Abaixo a biblioteca, a maior e aberta ao público.
Museu Nacional do Automóvel, Brasília
SGON Quadra 1, no. 205
Tel. (61) 3225.3000 – fax (61) 3225.5511
e.mail curador@museudoautomovel.org.br
terça a domingo das 11h às 17h
Acervo de veículos raros, montados ou fabricados no Brasil – embora existam importados referenciais como esportivo Amilcar CS 1922; Cadillac Coupé de Ville 1954; Jaguar MK II e XJ 6L; jeep Ford GPW 1942; jipe VW 181 – Thing.

3 comentários:

walter ramos disse...

Lamente-se o fato !

Enquanto a burocracia dá vez a um arquivo morto de uma instituição morta , a memória viva de nossa história vai pra sabe-se lá onde.
Infelizmente , os ocupantes destes cargos , que não tem conhecimento da importancia de nossa evolução , documentada em varios aspectos , a industria como um de seus marcadores, qq que seja sua atividade , ignoraram por completo
aquilo que a tanto esforço e sacrificio de brasileiros abnegados
se mantem ativo.
Todo pais culturalmente emancipado, preserva sua história ou fatos dela relevantes.
Aqui , infelizmente isto é sistematicamente desprezado.
Quem saberá no futuro o inicio da atividade da industria automobilistica nacional? e seus exemplares?
Enfim, a s pessoas que lutam por manter esse espaço vivo, são dignas de louvor e de nosso apoio.

Walter

smarca disse...

Se fosse pelo menos para se fazer uma escola no lugar do museu, tudo bem, pois nada, nenhum carro antigo ou conjunto de carros antigos podem valer mais do que a educação de nossas crianças e jovens.

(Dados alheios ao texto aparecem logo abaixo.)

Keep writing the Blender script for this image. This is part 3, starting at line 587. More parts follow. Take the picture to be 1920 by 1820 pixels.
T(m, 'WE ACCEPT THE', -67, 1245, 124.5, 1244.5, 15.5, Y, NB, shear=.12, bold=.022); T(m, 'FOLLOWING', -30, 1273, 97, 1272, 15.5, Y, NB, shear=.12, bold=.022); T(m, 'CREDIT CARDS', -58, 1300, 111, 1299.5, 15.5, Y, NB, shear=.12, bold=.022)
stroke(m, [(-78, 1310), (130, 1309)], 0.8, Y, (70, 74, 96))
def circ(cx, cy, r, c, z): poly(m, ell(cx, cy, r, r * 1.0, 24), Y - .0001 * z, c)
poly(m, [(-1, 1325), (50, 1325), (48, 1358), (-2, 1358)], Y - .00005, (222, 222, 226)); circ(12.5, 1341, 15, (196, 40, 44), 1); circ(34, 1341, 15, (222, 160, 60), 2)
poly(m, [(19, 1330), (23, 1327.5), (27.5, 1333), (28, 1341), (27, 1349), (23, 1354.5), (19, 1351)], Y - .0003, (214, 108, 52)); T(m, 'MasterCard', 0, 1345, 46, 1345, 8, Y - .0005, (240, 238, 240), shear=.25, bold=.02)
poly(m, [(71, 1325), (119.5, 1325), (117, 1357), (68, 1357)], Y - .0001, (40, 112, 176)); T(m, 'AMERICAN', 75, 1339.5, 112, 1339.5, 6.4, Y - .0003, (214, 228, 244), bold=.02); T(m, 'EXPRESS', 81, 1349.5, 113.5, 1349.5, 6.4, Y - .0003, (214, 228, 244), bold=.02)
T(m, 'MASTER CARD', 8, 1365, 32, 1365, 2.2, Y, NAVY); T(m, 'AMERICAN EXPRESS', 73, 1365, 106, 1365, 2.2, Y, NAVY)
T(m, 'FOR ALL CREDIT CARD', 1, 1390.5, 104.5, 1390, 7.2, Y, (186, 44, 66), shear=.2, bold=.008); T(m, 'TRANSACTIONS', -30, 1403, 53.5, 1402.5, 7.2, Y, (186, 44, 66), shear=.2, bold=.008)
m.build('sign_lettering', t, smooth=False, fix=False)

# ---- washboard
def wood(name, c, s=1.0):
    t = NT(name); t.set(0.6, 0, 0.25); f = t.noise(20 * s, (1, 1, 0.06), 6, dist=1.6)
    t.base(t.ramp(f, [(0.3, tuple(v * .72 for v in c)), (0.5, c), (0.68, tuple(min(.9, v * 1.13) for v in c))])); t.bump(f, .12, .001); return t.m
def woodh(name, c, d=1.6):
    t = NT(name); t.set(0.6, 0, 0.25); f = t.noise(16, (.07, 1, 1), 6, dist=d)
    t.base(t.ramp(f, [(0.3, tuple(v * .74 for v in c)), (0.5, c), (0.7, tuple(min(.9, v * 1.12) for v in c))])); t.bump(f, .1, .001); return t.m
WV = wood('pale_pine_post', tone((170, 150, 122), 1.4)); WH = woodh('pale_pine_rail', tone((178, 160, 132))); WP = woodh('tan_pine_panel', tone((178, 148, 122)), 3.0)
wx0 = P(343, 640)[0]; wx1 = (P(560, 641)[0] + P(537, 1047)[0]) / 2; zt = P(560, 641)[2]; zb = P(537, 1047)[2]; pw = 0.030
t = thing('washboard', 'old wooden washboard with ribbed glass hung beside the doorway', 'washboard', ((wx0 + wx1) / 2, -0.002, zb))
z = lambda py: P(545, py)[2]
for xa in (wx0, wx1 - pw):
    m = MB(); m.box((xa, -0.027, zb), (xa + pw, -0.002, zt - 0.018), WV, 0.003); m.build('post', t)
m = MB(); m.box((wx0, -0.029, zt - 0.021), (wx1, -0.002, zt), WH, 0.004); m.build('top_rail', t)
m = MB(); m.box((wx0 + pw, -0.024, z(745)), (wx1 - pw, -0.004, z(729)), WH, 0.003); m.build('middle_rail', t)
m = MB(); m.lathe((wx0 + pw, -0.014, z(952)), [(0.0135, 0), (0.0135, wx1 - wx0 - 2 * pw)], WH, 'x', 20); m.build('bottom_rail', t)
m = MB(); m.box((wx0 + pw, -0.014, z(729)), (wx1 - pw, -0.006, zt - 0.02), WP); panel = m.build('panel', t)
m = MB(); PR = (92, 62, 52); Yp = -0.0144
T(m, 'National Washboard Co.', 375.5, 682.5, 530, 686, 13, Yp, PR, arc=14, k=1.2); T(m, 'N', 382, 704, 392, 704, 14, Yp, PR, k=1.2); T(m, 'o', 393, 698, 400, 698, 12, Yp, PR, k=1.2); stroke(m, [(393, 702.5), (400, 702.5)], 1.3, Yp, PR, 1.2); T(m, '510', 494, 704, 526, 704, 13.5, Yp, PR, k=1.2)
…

Mas arquivo morto ... é surrelista!

Não há como adquirir a propriedade onde está o museu, movimentando o país como um todo? Sim, pois a propriedade, independente de ideologias ou gostos específicos, é um bem de fato e de direito.

Se pudesse ser adquirido a situação poderia ser resolvida.

Dr. JMM disse...

Como pode um negócio desse? isso é porque a constituição diz que protege a cultura. imagina se nao protegesse?